Tanda lain bahwa kepemimpinan Israel sedang menghitung ulang perang darat datang dari kemunculan tiba-tiba seorang skeptis militer, Itzhak Brik. Dia adalah seorang mayor jenderal cadangan dan ahli kontra-terorisme di Universitas Reichman di utara Tel Aviv. Brik merekam video beberapa bulan lalu yang mengatakan bahwa militer Israel sangat tidak siap menghadapi tantangan masa depan. Dia juga menentang pengerahan pasukan ke Gaza.
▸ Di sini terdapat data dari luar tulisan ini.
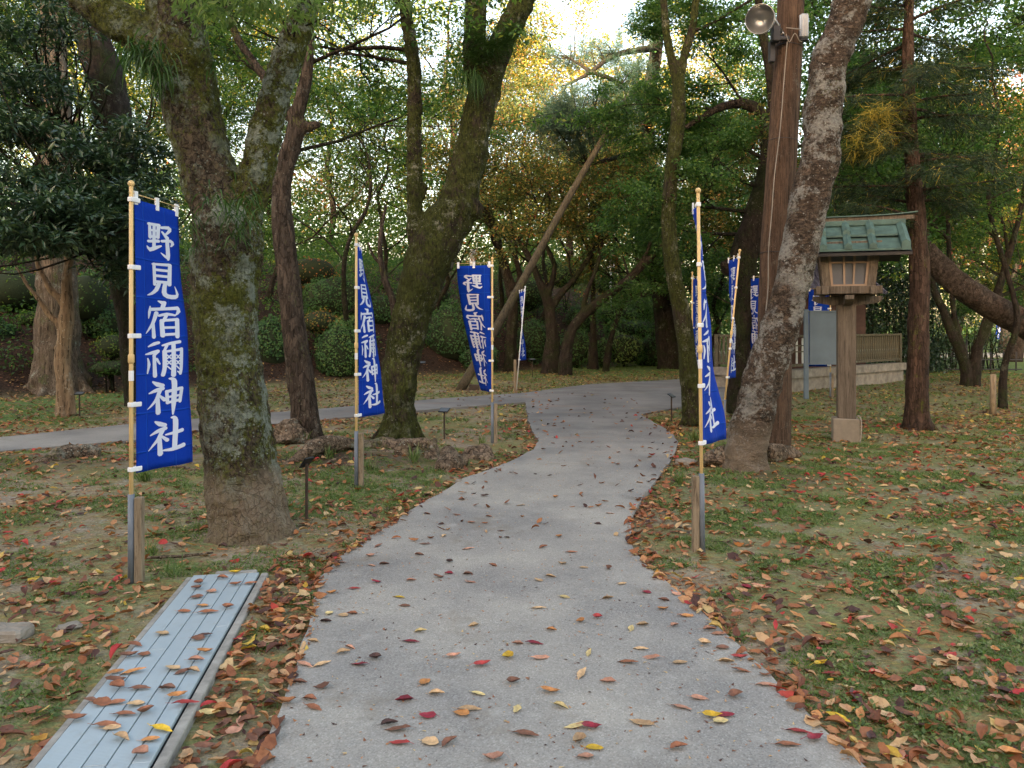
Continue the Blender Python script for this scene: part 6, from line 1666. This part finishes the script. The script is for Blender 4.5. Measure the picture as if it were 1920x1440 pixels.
# traced on the path: px, py, colour, shape
Z5 = lambda x, y: (480+x*.427, 920+y*.427)
PL = [(1103,750,'bright yellow','crumpled'),(993,787,'red','curled'),(1222,690,'crimson','slender'),(1148,690,'salmon','folded'),(868,748,'salmon','curled'),(722,637,'pale yellow','folded'),(650,943,'crimson','folded'),(745,863,'orange','broad'),
 (792,915,'tan','folded'),(752,1010,'crimson','broad'),(905,1005,'orange','broad'),(938,985,'tan','slender'),(628,1130,'red','slender'),(766,1133,'tan','broad'),(850,1133,'brown','folded'),(1043,1200,'salmon','curled'),(1290,907,'orange','curled'),
 (1335,972,'pale yellow','folded'),(1400,1057,'pale yellow','slender'),(1470,1065,'crimson','curled'),(1185,1097,'brown','slender'),(1416,1125,'tan','crumpled'),(1487,1157,'bright yellow','flat oval'),(1450,1195,'salmon','broad'),
 (1690,1040,'tan','slender'),(1855,1154,'russet','folded'),(1868,977,'salmon','slender'),(1545,860,'salmon','folded'),(1465,732,'pale yellow','slender'),(1633,776,'russet','slender'),(1730,750,'salmon','slender'),(1863,776,'tan','flat oval'),
 (1297,630,'orange','folded'),(1425,592,'orange','crumpled'),(1500,575,'red','crumpled'),(1650,623,'pale yellow','flat oval'),(1697,607,'tan','folded'),(1243,533,'tan','slender'),(1355,484,'pale yellow','flat oval'),(1240,407,'tan','broad'),
 (1292,393,'tan','folded'),(1440,352,'tan','broad'),(1547,357,'brown','crumpled'),(1610,424,'tan','flat oval'),(1717,463,'crimson','broad'),(1790,497,'brown','folded'),(1788,538,'orange','curled'),(1880,568,'salmon','slender'),(1845,468,'salmon','broad'),
 (1838,610,'salmon','folded'),(1765,395,'crimson','broad'),(1040,342,'russet','folded'),(1386,284,'russet','slender'),(1262,262,'russet','folded'),(1330,215,'orange','crumpled'),(933,269,'salmon','slender'),(827,213,'tan','folded'),(1075,188,'russet','folded'),
 (528,418,'crimson','curled'),(432,446,'red','slender'),(332,464,'orange','curled'),(508,343,'salmon','flat oval'),(562,338,'brown','folded'),(500,300,'salmon','curled'),(628,485,'bright yellow','slender'),(655,523,'brown','flat oval'),
 (847,378,'crimson','folded'),(930,382,'brown','folded'),(801,396,'brown','curled'),(938,415,'salmon','slender'),(325,555,'pale yellow','broad'),(383,566,'tan','broad'),(422,557,'russet','folded'),(410,710,'salmon','folded'),(382,730,'tan','folded'),
 (248,680,'tan','folded'),(210,786,'salmon','slender'),(292,783,'tan','slender'),(452,782,'crimson','flat oval'),(525,757,'dark brown','crumpled'),(188,866,'brown','folded'),(290,885,'brown','curled'),(235,940,'russet','folded'),(252,978,'russet','slender'),
 (955,611,'tan','folded'),(680,683,'crimson','slender'),(1130,865,'brown','crumpled'),(1243,752,'salmon','slender'),(975,915,'pale yellow','flat oval'),(583,1050,'dark brown','folded'),(620,1070,'brown','slender'),(1435,825,'tan','slender'),
 (750,114,'russet','folded'),(880,116,'russet','slender'),(1022,125,'salmon','folded'),(1316,40,'orange','crumpled'),(1500,158,'dark brown','folded'),(1556,112,'salmon','slender'),(540,255,'brown','slender'),(740,246,'brown','slender'),(715,296,'brown','folded'),(850,327,'dark brown','crumpled'),
 (1345,335,'tan','slender'),(1545,490,'tan','folded'),(1690,715,'tan','slender'),(1142,983,'pale yellow','folded'),(305,594,'dark brown','folded'),(945,150,'russet','slender'),(1160,75,'tan','slender'),(680,410,'salmon','folded'),(375,330,'brown','slender')]
for i, (x, y, c, sh) in enumerate(PL):
    px, py = Z5(x, y); sd_, row = zone(px, py)
    big = 1.12 if py > 1240 else .95
    put_leaf(px, py, c, sh, random.uniform(-.5, .5) + (math.pi if i % 3 == 0 else 0) + (0.9 if i % 7 == 0 else 0), f'{sd_} of the path {row}' if 'edge' in sd_ else f'{sd_} on the path {row}', big*random.uniform(.9,1.1))
for (x, y, c, sh) in [(1600+0,0,'','')][:0]: pass
# right-hand bottom part of the path (from the lower right crop)
Z8 = lambda x, y: (1280+x/3, 960+y/3)
for (x, y, c, sh) in [(25,608,'orange','flat oval'),(150,685,'salmon','folded'),(203,710,'salmon','folded'),(122,768,'tan','crumpled'),(228,790,'brown','broad'),(322,848,'red','curled'),(335,922,'russet','slender'),(475,1003,'salmon','slender'),(300,1065,'brown','crumpled'),(92,1077,'salmon','slender'),
                      (165,1180,'bright yellow','curled'),(245,1175,'crimson','flat oval'),(218,1210,'pale yellow','broad'),(655,1270,'red','slender'),(742,1310,'crimson','curled'),(595,1345,'russet','slender'),(245,870,'tan','folded')]:
    px, py = Z8(x, y); sd_, row = zone(px, py)
    put_leaf(px, py, c, sh, random.uniform(-.4,.4), f'in the right part of the path {row}', 1.1)
# on the drain cover (from the lower left crop)
Z7 = lambda x, y: (x/3, 960+y/3)
for (x, y, c, sh) in [(1110,460,'brown','curled'),(1120,430,'russet','crumpled'),(1190,477,'salmon','broad'),(1110,510,'brown','broad'),(1140,560,'orange','broad'),(1280,570,'russet','crumpled'),(1035,592,'russet','crumpled'),(1170,597,'russet','slender'),(1325,438,'russet','flat oval'),
                      (1410,430,'russet','crumpled'),(912,720,'tan','broad'),(1115,748,'brown','broad'),(1145,730,'dark brown','slender'),(1152,825,'orange','curled'),(755,783,'russet','slender'),(810,840,'russet','broad'),(725,848,'brown','curled'),(1100,873,'salmon','folded'),
                      (750,940,'orange','slender'),(970,920,'tan','broad'),(1030,938,'brown','broad'),(1085,935,'tan','folded'),(650,940,'orange','slender'),(650,995,'brown','curled'),(785,1035,'brown','slender'),(940,1038,'brown','folded'),(660,1030,'russet','crumpled'),(1000,1080,'orange','curled'),
                      (575,1120,'russet','broad'),(655,1115,'russet','broad'),(765,1125,'tan','broad'),(700,1183,'russet','slender'),(820,1168,'russet','crumpled'),(425,1212,'russet','curled'),(505,1100,'brown','slender'),(600,1248,'russet','slender'),(630,1262,'tan','broad'),(680,1320,'tan','folded'),
                      (845,1328,'orange','curled'),(905,1270,'bright yellow','slender'),(795,1415,'salmon','crumpled'),(1250,400,'russet','slender'),(1325,370,'bright yellow','curled'),(1045,1120,'red','slender')]:
    px, py = Z7(x, y)
    row = 'far end' if y < 620 else 'middle' if y < 960 else 'near part'
    col_ = 'left strip' if (px - (72+ (1440-py)*.95)) < 70 else 'right strip' if (px - (72+(1440-py)*.95)) > 135 else 'centre strips'
    put_leaf(px, py, c, sh, random.uniform(-.5,.5), f'on the {col_} of the drain cover, {row}', random.uniform(1.05,1.3), z=.028)
# larger leaves lying on the litter beside path and drain
rr_ = random.Random(12); cnt = 0
names = list(COLS); wts = [30,22,10,16,12,3,2,3,2,12]
shapes = ['flat oval','curled','folded','slender','broad','crumpled']
while nleaf < 300:
    zone_ = rr_.choice([0,0,1,1,1,2])
    if zone_ == 0: x, y, w_ = rr_.uniform(-1.32,-.95), rr_.uniform(2.75,4.9), 'between the drain cover and the path'
    elif zone_ == 1: x, y, w_ = rr_.uniform(1.2,2.6), rr_.uniform(2.75,4.8), 'on the mossy ground right of the path'
    else: x, y, w_ = rr_.uniform(-2.6,-1.95), rr_.uniform(2.9,4.8), 'on the soil left of the drain cover'
    if float(path_dist(np.array([x]), np.array([y]))[0]) < .03 or bool(on_grate(np.array([x]), np.array([y]), .08)[0]): continue
    dd_ = 'at the front' if y < 3.3 else 'further back' if y < 4.0 else 'far back'
    put_leaf(0, 0, rr_.choices(names, wts)[0], rr_.choice(shapes), rr_.uniform(0, 6.28), w_ + ', ' + dd_, rr_.uniform(1.0,1.35), z=hz(x, y)+.014, wx=(x, y))

print('objects', len(bpy.data.objects), 'tris', sum(len(m.polygons) for m in bpy.data.meshes))
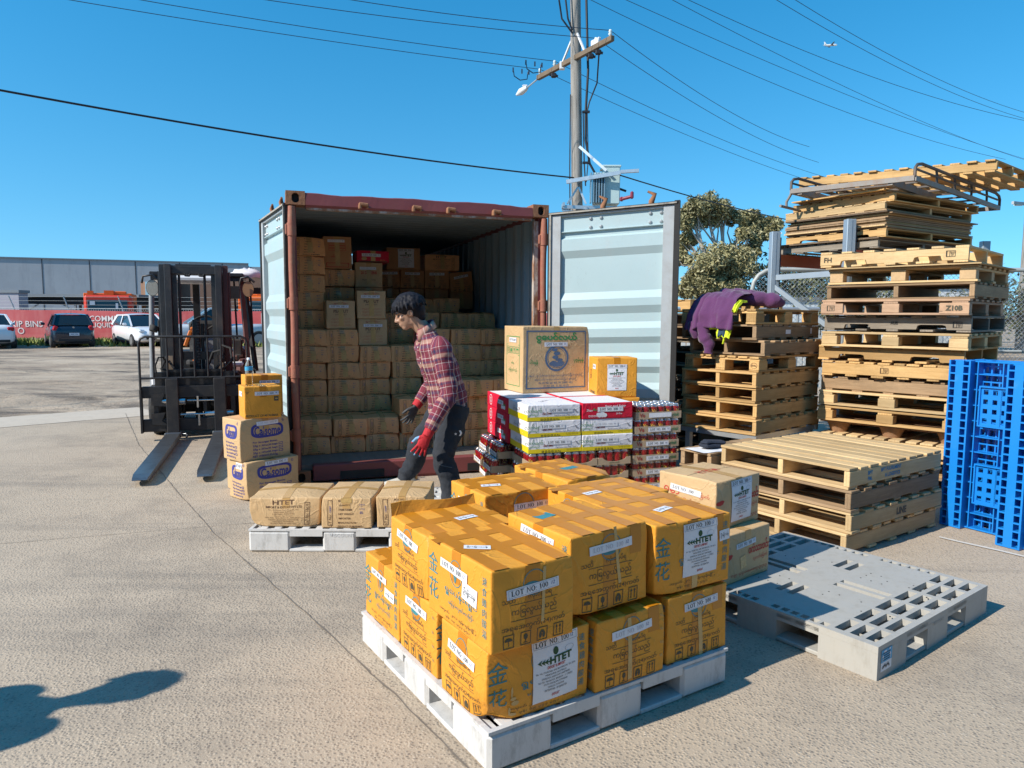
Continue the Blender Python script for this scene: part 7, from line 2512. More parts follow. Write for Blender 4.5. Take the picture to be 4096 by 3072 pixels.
# ================================================================== FORKLIFT
M('steel_black', (.028, .029, .032), .5, .3, var=.3, vscale=6, dirt=(.10, .085, .07), dscale=7, damt=.5)
M('mast_steel', (.060, .062, .066), .42, .5, var=.35, vscale=5, dirt=(.16, .12, .09), dscale=5, damt=.6)
M('mast_brown', (.085, .040, .036), .5, .2, var=.3)
M('fork_steel', (.20, .21, .22), .35, .8, var=.35, vscale=6, dirt=(.06, .055, .05), dscale=12, damt=.8)
M('chrome', (.6, .6, .6), .2, .9, var=.1)
M('rubber', (.016, .016, .017), .85, var=.3, dirt=(.09, .08, .07), dscale=6, damt=.6)
M('fl_maroon', (.13, .050, .042), .5, var=.2, dirt=(.10, .08, .07), dscale=6, damt=.5)
M('fl_grey', (.25, .26, .27), .55, var=.2)
M('fl_white', (.66, .66, .67), .5, var=.1)
M('lamp_lens', (.40, .38, .33), .3, var=.25, vscale=60)
M('lamp_amber', (.36, .22, .12), .3, var=.25, vscale=60)
M('orange_plastic', (.62, .16, .02), .5)
M('bag_white', (.74, .70, .70), .35, var=.1)
def build_forklift():
 O, TH = (-3.83, 8.66), .3246
 root = thing('forklift', 'dark forklift facing the camera with long sleeved forks lowered to the concrete', 'forklift', (O[0], O[1], 0), TH)
 S, MS = MATS['steel_black'], MATS['mast_steel']
 for x in (-.255, .275):
  m = MB()
  prof = [(-.02, .035), (-.30, .030), (-2.30, .034), (-2.42, .045), (-2.47, .060), (-2.42, .072), (-2.30, .085), (-.3, .098), (-.02, .100)]
  vs, fs = [], []
  for s_ in (-1, 1):
   for y, z in prof:
    k = 1 if y > -2.25 else (1 - (-y - 2.25) / .22 * .22)
    vs.append((x + s_ * .078 * k, y, z))
  n = len(prof)
  for i in range(n):
   j = (i + 1) % n
   fs.append((i, j, n + j, n + i))
  fs += [tuple(range(n - 1, -1, -1)), tuple(range(n, 2 * n))]
  m.add(vs, fs); fk = m.build('fork', MATS['fork_steel'], root)
  m = MB(); m.box(x, -.012, .40, .135, .05, .70, bev=.006); m.build('shank', S, fk)
  m = MB(); m.box(x, -.05, .075, .19, .09, .06, bev=.01); m.tube([(x + .08, -.05, .08), (x + .14, -.06, .085), (x + .16, -.1, .07), (x + .15, -.13, .05)], .012, 7); m.build('locking_pin', MATS['fork_steel'], fk)
 m = MB()
 m.box(0, .055, .585, 1.18, .06, .14, bev=.006); m.box(0, .055, .185, 1.18, .06, .15, bev=.006)
 for x in (-.60, .60):
  m.box(x, .04, .36, .022, .10, .52)
 m.box(-.44, .06, .385, .05, .05, .28); m.box(.10, .07, .385, .04, .05, .28); m.box(.42, .06, .385, .05, .05, .28)
 m.box(0, .12, .74, .9, .08, .16); m.box(.0, .10, .80, .62, .04, .10)
 for x, z in ((-.40, .49), (-.40, .26)):
  m.prism([(-.09, .07), (.06, .08), (.02, -.02), (.10, -.08), (-.09, -.06)], lambda u, v, d: (x + u, d, z + v), .01, .025)
 m.build('carriage', S, root)
 m = MB()
 m.cyl((-.1, .05, .475), (.30, .05, .475), .012, n=8); m.cyl((-.18, .05, .305), (.12, .05, .305), .013, n=8)
 m.cyl((-.45, .06, .47), (-.12, .06, .47), .045, n=10); m.cyl((.10, .06, .305), (.42, .06, .31), .035, n=10); m.box(0.02, .02, .46, .02, .02, .14); m.box(.03, .02, .24, .02, .02, .14)
 m.build('side_shift_ram', MATS['chrome'], root)
 m = MB()
 m.tube([(-.60, .02, .45), (-.60, .02, 1.17), (-.58, .02, 1.225), (-.53, .02, 1.25), (.53, .02, 1.25), (.58, .02, 1.225), (.60, .02, 1.17), (.60, .02, .45)], .014, 8)
 m.tube([(-.60, .02, .755), (.60, .02, .755)], .013, 8)
 for k in range(7):
  m.tube([(-.45 + k * .15, .02, .755), (-.45 + k * .15, .02, 1.245)], .011, 7)
 m.build('load_guard', S, root)
 for s_ in (-1, 1):
  x = s_ * .285
  m = MB(); m.box(x, .30, 1.10, .075, .15, 2.04, bev=.004); m.box(x - s_ * .065, .335, 1.10, .05, .06, 2.02); m.build('mast_channel', MS, root)
  m = MB(); m.box(x + s_ * .075, .38, 1.09, .06, .15, 2.06, bev=.004); m.box(x + s_ * .115, .42, 1.06, .02, .17, 1.95); m.build('mast_channel', MATS['mast_brown' if s_ > 0 else 'mast_steel'], root)
  m = MB(); m.box(x, .2225, .76, .05, .006, .5); m.build('worn_strip', M('worn_paint', (.30, .22, .15), .6, var=.4, vscale=20), root)
 m = MB(); m.box(0, .33, 2.055, .56, .10, .10, bev=.006); m.box(0, .30, 2.115, .40, .03, .02); m.box(0, .40, 1.00, .62, .06, .10); m.box(0, .42, .45, .62, .06, .12)
 m.build('mast_crosshead', MS, root)
 m = MB()
 for x in (-.17, .12):
  m.tube([(x, .34, .3), (x, .34, 2.0)], .016, 8)
 m.cyl((.0, .40, .2), (.0, .40, 1.45), .045, n=12); m.cyl((.07, .40, .2), (.07, .40, 1.4), .02, n=8)
 m.build('lift_ram', MATS['steel_black'], root)
 m = MB()
 for k in range(26):
  m.box(.02 + .008 * (k % 2), .33, .58 + k * .034, .032, .02, .024, bev=.004)
 m.build('chain', MATS['mast_steel'], root)
 m = MB()
 m.tube([(-.32, .18, 1.0), (-.38, .12, .86), (-.2, .12, .80), (.0, .15, .79), (.22, .12, .83), (.33, .1, .98), (.30, .12, 1.08), (.2, .2, 1.05), (.14, .25, .9)], .017, 8)
 m.tube([(-.30, .18, .95), (-.22, .12, .83), (.05, .14, .76), (.30, .1, .84), (.42, .1, .95), (.40, .2, 1.1), (.25, .25, 1.15)], .015, 8)
 m.tube([(-.42, .1, .70), (-.44, .08, .9), (-.40, .08, 1.0), (-.35, .1, 1.0), (-.32, .2, .9)], .010, 7)
 for x in (-.08, .08):
  m.tube([(x - .03, .3, 2.02), (x - .01, .27, 1.985), (x + .03, .26, 1.98), (x + .05, .3, 2.02)], .012, 6)
 build_each(m, 'hose', MATS['rubber'], root)
 m = MB()
 m.tube([(-.57, .75, .55), (-.56, .78, 1.2), (-.55, .85, 1.86)], .032, 10)
 m.build('guard_leg', MATS['fl_grey'], root)
 m = MB(); m.beam((.60, .72, .75), (.52, .98, 2.0), .05, .06); m.build('guard_leg', MATS['fl_maroon'], root)
 m = MB(); m.beam((.68, .95, .75), (.56, 1.05, 1.95), .05, .05); m.build('guard_leg', MATS['steel_black'], root)
 for x in (-.12, .20):
  m = MB(); m.beam((x, 2.0, .95), (x, 1.95, 2.0), .09, .07); m.build('guard_leg', S, root)
 m = MB(); m.box(.0, 1.35, 2.03, 1.12, 1.2, .05, bev=.01); m.box(0, .82, 1.98, 1.1, .06, .06)
 m.build('guard_roof', MATS['steel_black'], root)
 m = MB(); m.box(-.02, 1.0, 1.965, .50, .6, .09, bev=.03); m.build('roof_sheet', MATS['fl_white'], root)
 for x, mt in ((-.50, 'lamp_lens'), (.62, 'lamp_amber')):
  m = MB(); m.tube([(x, .64, 1.82), (x, .60, 1.82), (x, .56, 1.82)], [.03, .075, .085], 16); lp = m.build('work_lamp', MATS['rubber'], root); lp.scale = (.85, 1, 1.2); lp.location = (x * .15, 0, -1.82 * .2 + .02)
  m = MB(); m.disc(lambda u, v, e: (x + u, .556 - e, 1.82 + v), 0, 0, .080, .080, 0, 0, 20); m.build('lens', MATS[mt], lp)
 m = MB()
 m.tube([(-.62, .58, 1.90), (-.60, .55, 1.98), (-.50, .55, 2.0), (-.42, .56, 1.93), (-.42, .6, 1.8)], .014, 7); m.tube([(.52, .58, 1.90), (.54, .55, 1.98), (.62, .55, 2.0), (.70, .56, 1.93)], .014, 7); m.box(.44, .7, 1.80, .14, .2, .16)
 build_each(m, 'lamp_bracket', S, root)
 m = MB()
 m.box(0, 1.35, .50, .98, 1.35, .50, bev=.04); m.box(.0, 2.05, .62, 1.02, .55, .75, bev=.08); m.build('chassis', MATS['steel_black'], root)
 m = MB(); m.box(.50, 1.7, .62, .16, 1.1, .55, bev=.05); m.box(.46, 1.85, .95, .2, .8, .18, bev=.06); m.build('side_cover', MATS['fl_maroon'], root)
 m = MB(); m.box(-.45, .75, .62, .2, .5, .2, bev=.02); m.box(.38, .75, .86, .30, .35, .05, bev=.02); m.build('step', MATS['fl_white'], root)
 m = MB(); m.box(.02, 1.55, .85, .50, .48, .14, bev=.05); m.box(.02, 1.80, 1.15, .48, .12, .55, bev=.05); m.build('seat', MATS['rubber'], root)
 m = MB(); m.box(.10, .95, .80, .26, .16, .55, bev=.04); m.box(.12, .95, 1.12, .14, .14, .16, bev=.03); m.build('console', MATS['fl_grey'], root)
 m = MB()
 c = V3((.06, 1.02, 1.33))
 ring = [c + V3((.19 * cos(a), .10 * sin(a), .16 * sin(a))) for a in [2 * pi * k / 24 for k in range(24)]]
 m.tube(ring, .016, 8, closed=True)
 for a in (.5, 2.6, 4.7):
  m.tube([c + V3((0, 0, -.03)), c + V3((.19 * cos(a), .10 * sin(a), .16 * sin(a)))], .012, 6)
 m.cyl(c + V3((0, 0, -.03)), (.10, .95, 1.1), .03, n=8)
 m.build('steering_wheel', MATS['rubber'], root)
 m = MB(); m.box(-.14, .85, 1.20, .05, .1, .22, bev=.01, rot=Matrix.Rotation(.35, 3, 'Y')); m.box(-.06, .88, 1.33, .10, .08, .04, bev=.01); m.box(-.08, .85, .95, .03, .05, .1, bev=.01); m.build('lever_bank', MATS['orange_plastic'], root)
 m = MB(); m.tube([(-.52, .62, 1.30), (-.50, .64, 1.36)], [.05, .06], 10); m.box(-.44, .66, 1.33, .06, .03, .22, bev=.01); m.build('mirror', MATS['rubber'], root)
 m = MB(); m.box(.46, .9, 1.08, .12, .1, .22, bev=.02); m.box(.5, .9, .55, .05, .3, .1); m.build('control_box', MATS['mast_steel'], root)
 for x, y, r, w in ((-.46, .62, .33, .22), (.46, .62, .33, .22), (-.42, 2.05, .26, .18), (.42, 2.05, .26, .18)):
  m = MB(); m.tube([(x - w / 2, y, r), (x - w / 2 + .03, y, r), (x + w / 2 - .03, y, r), (x + w / 2, y, r)], [r - .05, r, r, r - .05], 24); wh = m.build('wheel', MATS['rubber'], root)
  m = MB(); m.cyl((x - w / 2 - .005, y, r), (x + w / 2 + .005, y, r), r * .55, n=18); m.build('rim', MATS['fl_white'], wh)
 m = MB()
 N, K = 18, 10
 vs, fs = [], []
 for i in range(N):
  for j in range(K):
   a = 2 * pi * i / N; b = pi * (j / (K - 1)) * .5
   r = 1 + .22 * noise.noise(V3((cos(a) * 2, sin(a) * 2, b * 2)))
   vs.append((.21 * r * cos(a) * sin(b + .12), .20 * r * sin(a) * sin(b + .12), .065 * r * cos(b) + .03 * noise.noise(V3((cos(a) * 4, sin(a) * 4, b * 5))) - (.05 * (j / (K - 1)) ** 2)))
 for i in range(N):
  for j in range(K - 1):
   a, b = i * K, ((i + 1) % N) * K
   fs.append((a + j, b + j, b + j + 1, a + j + 1))
 m.add(vs, fs, 0, True)
 p = XY(.60, 1.0, O, TH, 2.06)
 o = m.build('plastic_bag', MATS['bag_white'], None, p, .3); tag(o, 'crumpled white plastic bag draped over the forklift roof corner', 'bag')
 root = thing('bar_gate', 'black steel bar gate panel between the forklift and the open container door', 'gate', (-3.62, 10.0, 0), .28)
 m = MB(); m.beam((-.4, 0, 1.84), (1.35, 0, 1.84), .05, .085); m.beam((-.4, 0, .12), (1.35, 0, .12), .04, .06); m.build('rail', S, root)
 for k in range(9):
  m = MB(); x = -.36 + k * .205
  m.beam((x, 0, 0), (x - .05, 0, 2.10), .024, .024, up=(0, 1, 0)); m.build('bar', S, root)
build_forklift()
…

Brik awalnya sangat diabaikan. Namun kini diperlakukan oleh beberapa orang sebagai seorang visioner dan dia sudah dua kali dengan Netanyahu baru-baru ini. Para pendukungnya membanjiri media sosial dengan video tersebut. Diameramalkan bahwa Hizbullah akan menghujani 5.000 rudal per hari ke Israel dan mengirim 8.000 tentara untuk menduduki wilayah utara.
Kemudian, dia menambahkan bahwa para militan akan memasuki kota-kota dan berusaha membantai penduduk.
Hal ini menunjukkan perlunya persiapan lebih matang dan memastikan AS ikut terlibat. Hal ini disampaikan Avi Melamed yang merupakan mantan perwira intelijen dan penulis urusan Arab.
“Harus ada koordinasi antara Israel dan Amerika Serikat jadi harus cermat dan bersabar.”